Comparison of normalised spectral response for the human eye, silicon and
Avago’s intelligent light sensor.

 

Another example can be found in the arena of light sensors. Silicon devices generally respond very differently to light than a human eye does. However, the APDS-9002 intelligent light sensor, from Avago Technologies, uses a carefully designed transistor to mirror very closely the response of the human eye. This means that its output is immediately usable in lighting applications in which the product must respond to light in the same way as a user does. Using any conventional light sensor, the design engineer would have to design signal-conditioning and signal-processing circuitry in order to filter out the wavelengths to which the human eye does not respond.

Figure 1 shows this detector interfaced to an ADC input on a microcontroller that controls a light source. Maximisation of the ADC’s dynamic range can be achieved by setting the ADC reference appropriately and by giving consideration to such parameters as the dark current, output saturation voltage and the load-resistor value.

 


Fig.1: Avago APDS-9002 intelligent light sensor controlling a lighting application.

 

Conclusion

Before the advent of intelligent sensors, the design task started with the sensor itself such as a thermocouple or strain gauge. Then started the long, laborious task of calibrating, conditioning and processing the output and interfacing it to a system controller. Overheads placed on the controller by the sensor often forced the adoption of a high specification for the controller that was not required by any other part of the system. It was a highly fragmented, difficult and expensive approach.

Now, in many instances the engineer can use a single chip that absorbs the signal-conditioning and processing circuitry, and that provides a simple serial interface to a controller, loading it with minimal overhead. So now the design engineer’s choice of MCU can be driven by the real requirements of the design, rather than by the overhead created by the sensor(s). Indeed, sensing can begin to be treated as a ‘black box’ function dropped on to the board, allowing analogue expertise to be redirected to where it is most useful.

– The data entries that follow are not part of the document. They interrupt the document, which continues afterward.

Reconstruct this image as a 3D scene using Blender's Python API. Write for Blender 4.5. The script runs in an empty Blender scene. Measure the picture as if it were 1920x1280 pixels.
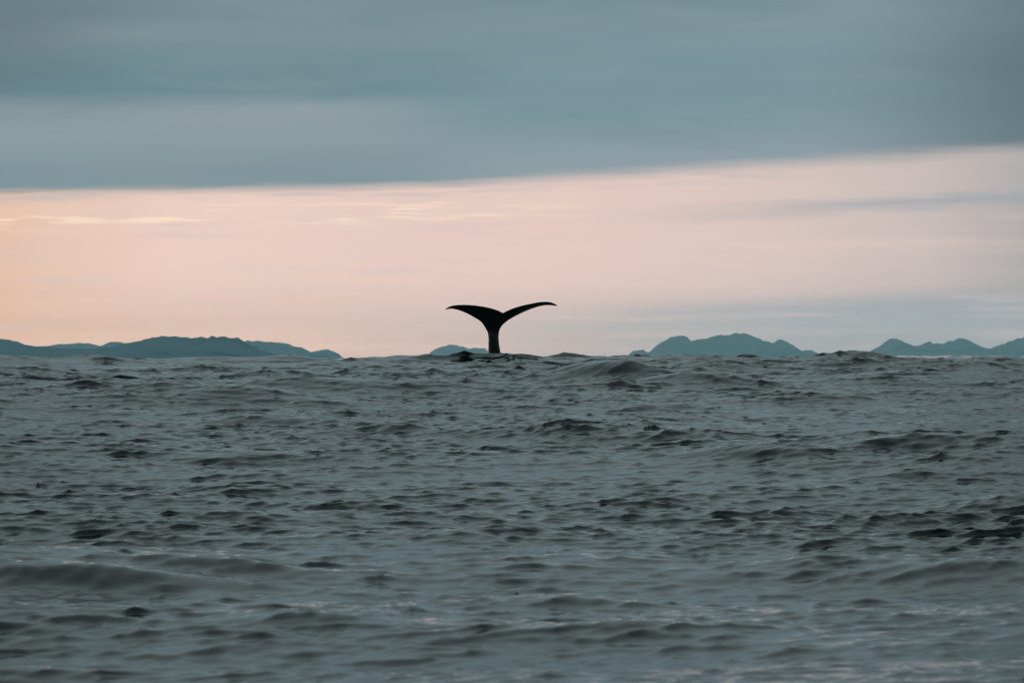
import bpy, bmesh, math, random
import numpy as np
from mathutils import Vector, Euler

# ------------------------------------------------------------------ camera
F = 7240.0            # focal length in pixels of the 1920 px wide photograph (135 mm)
HY = 671.0            # image row of the true horizon at the picture centre
CAM_Z = 0.78
R = math.radians
scene = bpy.context.scene
cam_d = bpy.data.cameras.new('camera')
cam = bpy.data.objects.new('camera', cam_d)
scene.collection.objects.link(cam)
scene.camera = cam
cam_d.sensor_width = 36.0
cam_d.lens = 36.0 * F / 1920.0
cam_d.clip_start = 0.1
cam_d.clip_end = 200000.0
ROLL = R(0.18)
PITCH = math.atan((HY - 640.0) / F)
cam.location = (0, 0, CAM_Z)
cam.rotation_euler = Euler((math.pi / 2 + PITCH, 0, 0)).to_quaternion().to_euler()
cam.rotation_euler.rotate_axis('Z', -ROLL)
cam_d.dof.use_dof = True
cam_d.dof.focus_distance = 58.0
cam_d.dof.aperture_fstop = 6.0

def direction(px, py):
    """(azimuth slope x/y, elevation slope z/y) of a point of the photograph"""
    return (px - 960.0) / F, (HY - py) / F

# ------------------------------------------------------------------ world
HAZE_D, HAZE_TINT, HAZE_TOP = 5.8e-5, (0.28, 0.74, 1.0), 215.0
HAZE_J = (0.15, 0.188, 0.20)   # thin blue air over the sea
SUN_AZ, SUN_EL = R(-32), R(2.5)
world = bpy.data.worlds.new('World')
scene.world = world
world.use_nodes = True
wt = world.node_tree
wt.nodes.clear()

class G:
    """small helper that writes node maths as expressions"""
    def __init__(s, tree): s.t = tree
    def n(s, kind, **kw):
        nd = s.t.nodes.new(kind)
        for k, v in kw.items(): setattr(nd, k, v)
        return nd
    def put(s, sock, v):
        if isinstance(v, bpy.types.NodeSocket): s.t.links.new(v, sock)
        else: sock.default_value = v
    def m(s, op, a, b=0.0, c=None, clamp=False):
        nd = s.n('ShaderNodeMath', operation=op, use_clamp=clamp)
        s.put(nd.inputs[0], a); s.put(nd.inputs[1], b)
        if c is not None: s.put(nd.inputs[2], c)
        return nd.outputs[0]
    def add(s, a, b): return s.m('ADD', a, b)
    def sub(s, a, b): return s.m('SUBTRACT', a, b)
    def mul(s, a, b): return s.m('MULTIPLY', a, b)
    def div(s, a, b): return s.m('DIVIDE', a, b)
    def mix(s, fac, a, b, blend='MIX'):
        nd = s.n('ShaderNodeMix', data_type='RGBA', blend_type=blend)
        s.put(nd.inputs[0], fac)
        s.put(nd.inputs[6], a if isinstance(a, bpy.types.NodeSocket) else (*a, 1))
        s.put(nd.inputs[7], b if isinstance(b, bpy.types.NodeSocket) else (*b, 1))
        return nd.outputs[2]
    def step(s, x, lo, hi, a=0.0, b=1.0):
        nd = s.n('ShaderNodeMapRange', interpolation_type='SMOOTHSTEP')
        s.put(nd.inputs[0], x); s.put(nd.inputs[1], lo); s.put(nd.inputs[2], hi)
        s.put(nd.inputs[3], a); s.put(nd.inputs[4], b)
        return nd.outputs[0]
    def xyz(s, x, y, z=0.0):
        nd = s.n('ShaderNodeCombineXYZ')
        s.put(nd.inputs[0], x); s.put(nd.inputs[1], y); s.put(nd.inputs[2], z)
        return nd.outputs[0]
    def noise(s, vec, scale=1.0, detail=3.0, rough=0.5, dist=0.0):
        nd = s.n('ShaderNodeTexNoise')
        s.put(nd.inputs['Vector'], vec); nd.inputs['Scale'].default_value = scale
        nd.inputs['Detail'].default_value = detail; nd.inputs['Roughness'].default_value = rough
        nd.inputs['Distortion'].default_value = dist
        return nd.outputs[0]
    def ramp(s, x, stops, mode='LINEAR'):
        nd = s.n('ShaderNodeValToRGB'); s.put(nd.inputs[0], x)
        cr = nd.color_ramp; cr.interpolation = mode
        while len(cr.elements) < len(stops): cr.elements.new(0.5)
        for e, (p, c) in zip(cr.elements, stops):
            e.position = p; e.color = (*c, 1)
        return nd.outputs[0]

def srgb(*c):
    return tuple((v / 255 / 12.92) if v <= 10 else ((v / 255 + 0.055) / 1.055) ** 2.4 for v in c)

g = G(wt)
tc = g.n('ShaderNodeTexCoord')
sp = g.n('ShaderNodeSeparateXYZ'); wt.links.new(tc.outputs['Generated'], sp.inputs[0])
X, Y, Z = sp.outputs
HYP = g.m('SQRT', g.add(g.mul(X, X), g.mul(Y, Y)))
AZ = g.m('ARCTAN2', X, Y)                      # 0 straight ahead, + to the right
EL = g.m('ARCTAN2', g.m('MAXIMUM', Z, 0.0), HYP)
# clear dusk air: Nishita sky with the sun low on the left
sky = g.n('ShaderNodeTexSky', sky_type='NISHITA', sun_disc=False)
sky.sun_elevation = SUN_EL; sky.sun_rotation = SUN_AZ
sky.altitude = 0; sky.dust_density = 2.0; sky.air_density = 1.0
nish = g.mix(1.0, sky.outputs[0], (0.06, 0.06, 0.06), 'MULTIPLY')

# streak coordinates: long in azimuth, thin in elevation, thinner towards the horizon
LEL = g.m('LOGARITHM', g.add(EL, 0.03), math.e)
SV = g.xyz(AZ, g.mul(LEL, 1.0))
n_big = g.noise(g.xyz(g.mul(AZ, 3.2), g.mul(LEL, 2.6), 1.3), 1.0, 4.0, 0.5)
n_str = g.noise(g.xyz(g.mul(AZ, 5.0), g.mul(LEL, 9.0), 7.7), 1.0, 5.0, 0.55)
n_fine = g.noise(g.xyz(g.mul(AZ, 26.0), g.mul(EL, 420.0), 3.1), 1.0, 4.0, 0.55)
cb = g.sub(n_big, 0.5); cs = g.sub(n_str, 0.5); cf = g.sub(n_fine, 0.5)

# --- the open window of sky below the cloud deck (thin high cloud lit by the set sun)
t01 = g.step(AZ, -0.35, 0.30)
near_sun = g.step(g.m('ABSOLUTE', g.add(AZ, 0.42)), 0.66, 0.0)     # 1 towards the sun, 0 away from it
az_c = g.ramp(g.m('MULTIPLY_ADD', AZ, 1.6, 0.5, clamp=True), [
    (0.0, srgb(244, 190, 148)), (0.27, srgb(232, 190, 166)), (0.31, srgb(236, 204, 189)), (0.36, srgb(242, 213, 202)),
    (0.5, srgb(238, 210, 202)), (0.60, srgb(228, 206, 200)), (0.67, srgb(208, 196, 194)), (0.72, srgb(176, 176, 178)),
    (0.85, srgb(160, 166, 170)), (1.0, srgb(136, 152, 160))])
hor = g.step(EL, 0.026, 0.004)
low = g.ramp(g.m('MULTIPLY_ADD', AZ, 1.6, 0.5, clamp=True), [
    (0.0, srgb(226, 176, 146)), (0.28, srgb(220, 184, 166)), (0.40, srgb(216, 190, 180)), (0.5, srgb(202, 188, 184)), (0.6, srgb(180, 181, 184)),
    (0.72, srgb(150, 160, 166)), (1.0, srgb(140, 152, 158))])
window = g.mix(g.mul(hor, 0.85), az_c, low)
window = g.mix(0.12, window, nish)
# grey bank low on the right
bank = g.mul(g.step(g.sub(EL, g.add(0.0105, g.mul(g.add(AZ, 0.02), 0.032))), 0.0035, -0.0015), g.step(AZ, -0.05, 0.10))
window = g.mix(g.mul(bank, 0.85), window, srgb(158, 167, 172))
# a grey streak of cloud at middle height on the right, faint ones elsewhere
c_st = g.add(g.sub(EL, g.add(0.0352, g.mul(AZ, 0.042))), g.mul(cf, 0.006))
st = g.mul(g.step(g.m('ABSOLUTE', c_st), 0.0034, 0.0), g.step(AZ, 0.01, 0.12))
window = g.mix(g.mul(st, 0.8), window, srgb(158, 165, 173))
window = g.mix(g.step(cf, -0.02, 0.22, 0.0, 0.35), window, srgb(205, 190, 190))
window = g.mix(g.step(cs, 0.0, 0.25, 0.0, 0.25), window, srgb(243, 212, 194))
# bright shreds right under the deck edge
shred = g.noise(g.xyz(g.mul(AZ, 42.0), g.mul(EL, 620.0), 0.4), 1.0, 3.0, 0.6)
band = g.mul(g.step(g.m('ABSOLUTE', g.sub(EL, g.add(0.0385, g.mul(AZ, 0.02)))), 0.0045, 0.0), g.step(AZ, 0.04, -0.03))
window = g.mix(g.mul(g.step(shred, 0.50, 0.64), g.mul(band, 0.65)), window, srgb(255, 230, 204))

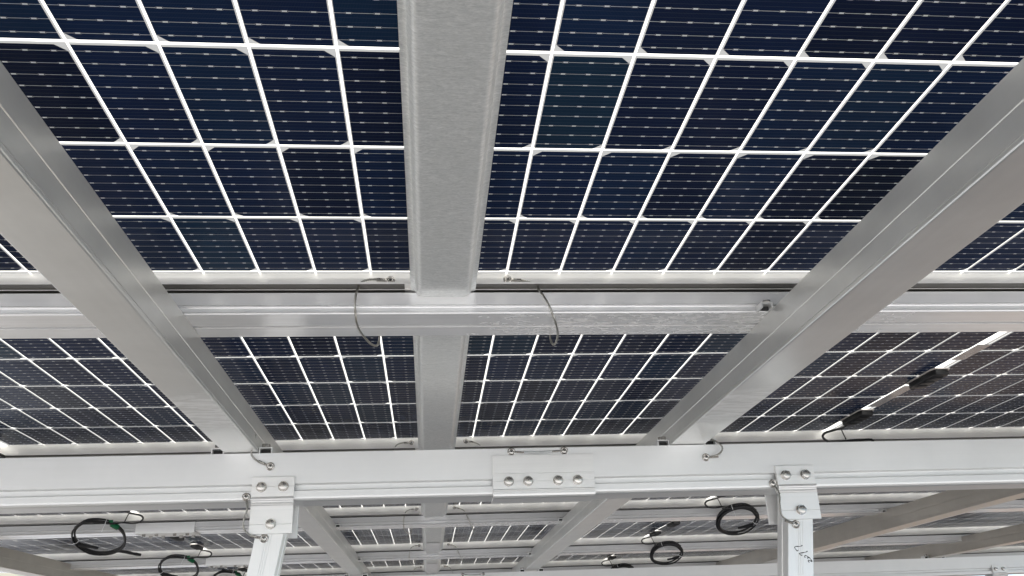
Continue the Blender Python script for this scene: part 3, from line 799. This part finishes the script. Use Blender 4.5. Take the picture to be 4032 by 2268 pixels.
# ------------------------------------------------------------------ cables hanging at the panel centres
def cable_coil(side, lab, y, z, beta=32.0, dxc=0.0, dzc=0.0, rad=0.080, tail=True, green=True, lo=1.0):
    """coil of black panel cable, tied to the purlin; side mirrors it"""
    S = side
    loc = (side * (PX / 2), y, z)
    root = thing('cable_coil', lab, 'cable', loc, 'coiled black panel cables')
    b = math.radians(beta)
    e1 = Vector((1, 0, 0)); e2 = Vector((0, math.cos(b), -math.sin(b))); nn = e1.cross(e2)
    cx = Vector((S * 0.084 + dxc, -0.028, -0.088 + dzc))
    rnd = random.Random(int(y * 100) + (side > 0))
    def ring(a, rr_, off, ox):
        return cx + e1 * S * (math.cos(a) * rr_ + ox) + e2 * (math.sin(a) * rr_) + nn * off
    # lead from the junction box: loops outwards, then runs into the coil
    lead = [Vector((0.0, -0.115, -0.0110)), Vector((0.0, -0.080, -0.0115)), Vector((-S * 0.012, -0.055, -0.012)), Vector((-S * 0.032 * lo, -0.045, -0.017)), Vector((-S * 0.040 * lo, -0.045, -0.028)),
            Vector((-S * 0.028, -0.046, -0.040)), Vector((S * 0.0, -0.047, -0.043)), Vector((S * 0.030, -0.049, -0.040))]
    if beta < 20: lead += [Vector((S * 0.062, -0.050, -0.039)), Vector((S * 0.098, -0.050, -0.041))]
    turns = []
    start = math.radians(225)
    for i in range(0, 3 * 24 + 9):
        a = start + i * 2 * math.pi / 24
        t_ = i / 24
        turns.append(ring(a, rad + 0.0045 * math.sin(t_ * 2.3), 0.0042 * (t_ - 1.4) + 0.0015 * math.sin(i * 0.9), 0.003 * math.sin(t_ * 3)))
    mbb = MB().tube(smooth(lead + [turns[0] + Vector((-S * 0.012, -0.002, 0.010))] + turns[1::3], 4), 0.0033, 8)
    build(mbb, 'cable', 'black', root)
    build(MB().tube([Vector((S * 0.002, -0.072, -0.0115)), Vector((S * 0.010, -0.060, -0.016)), Vector((S * 0.022, -0.049, -0.036))], 0.0018, 6), 'cable_tie', 'black', root)
    # second lead with its plug, shorter turn
    t2 = [ring(math.radians(x_), rad - 0.006, -0.007, 0) for x_ in range(330, 60, -18)]
    if tail:
        t2 = [ring(math.radians(100), rad + 0.022, 0.006, 0.0) + Vector((-S * 0.075, 0.0, 0.006))] + [ring(math.radians(x_), rad + 0.006, 0.004, -0.004) for x_ in range(120, -20, -20)]
    build(MB().tube(smooth(t2, 4), 0.0055, 8), 'cable_end', 'black', root)
    pl = t2[0]; d_ = (t2[1] - t2[0]).normalized()
    build(MB().tube([pl - d_ * 0.03, pl - d_ * 0.012, pl - d_ * 0.0115, pl + d_ * 0.008], lambda t: 0.0062 if 0.3 < t < 0.9 else 0.0048, 10), 'plug', 'box', root)
    # bundle of plugs tied inside the low side of the coil
    q1 = ring(math.radians(20), rad - 0.006, -0.006, 0); q2 = ring(math.radians(75), rad - 0.034, -0.004, 0)
    build(MB().tube([q1, q1.lerp(q2, .3), q1.lerp(q2, .32), q1.lerp(q2, .6), q1.lerp(q2, .62), q2], lambda t: 0.0075 if t < 0.55 else 0.005, 10), 'plug', 'box', root)
    # green tape and white cable ties
    if green:
        ga, gb = ring(math.radians(213), rad, 0, 0), ring(math.radians(232), rad, 0, 0)
        gm = MB().tube([ga, ga.lerp(gb, .5), gb], 0.0098, 8)
        gm.box(gb.x - 0.006, gb.x + 0.007, gb.y - 0.008, gb.y - 0.006, gb.z - 0.002, gb.z + 0.013)
        build(gm, 'green_tape', 'green', root)
    for a_, L_ in ((245, 0.045), (12, 0.04)):
        p_ = ring(math.radians(a_), rad, 0, 0); p2 = ring(math.radians(a_ + 6), rad, 0, 0)
        mb = MB().ringt(p_, p2 - p_, 0.0098, 0.0013, 18, 6)
        inn = (cx - p_).normalized()
        mb.tube([p_ + inn * 0.009, p_ + inn * (0.009 + L_ * .5) + Vector((0, -.003, 0)), p_ + inn * (0.009 + L_) + Vector((0, -0.004, -0.002))], 0.0010, 6)
        build(mb, 'cable_tie', 'tie', root)
    return root
for mrow, nm in ((1, 'second'), (2, 'third'), (3, 'fourth'), (4, 'fifth')):
    for side, wn in ((-1, 'left'), (1, 'right')):
        lab = 'black cable coil hanging below the %s panel row, %s half of the picture' % (nm, wn)
        if mrow == 1:
            cable_coil(side, lab, mrow * PM, dz(mrow), 14.0, side * 0.02, -0.004, 0.07, False, False, 0.15 if side < 0 else 1.0)
        else:
            cable_coil(side, lab, mrow * PM, dz(mrow), 34.0, -0.026 if side < 0 else 0, 0.030 if (mrow == 4 and side < 0) else 0, 0.088 if side < 0 else 0.079, side < 0, side < 0)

Further, the customisation of such devices over a serial-data link opens a whole new world of flexibility to the designer. Alarm thresholds and other previously preset parameters are no longer static; they can be dynamically modified. Power requirements can be reduced by instructing the device to sleep until a particular condition is encountered or the device is woken by command.

The only thing that should now delay the adoption of intelligent sensors is lack of availability of devices. And Future Electronics expects that problem to be solved in the coming years as silicon- and MEMS-device manufacturers implement their product-development roadmaps.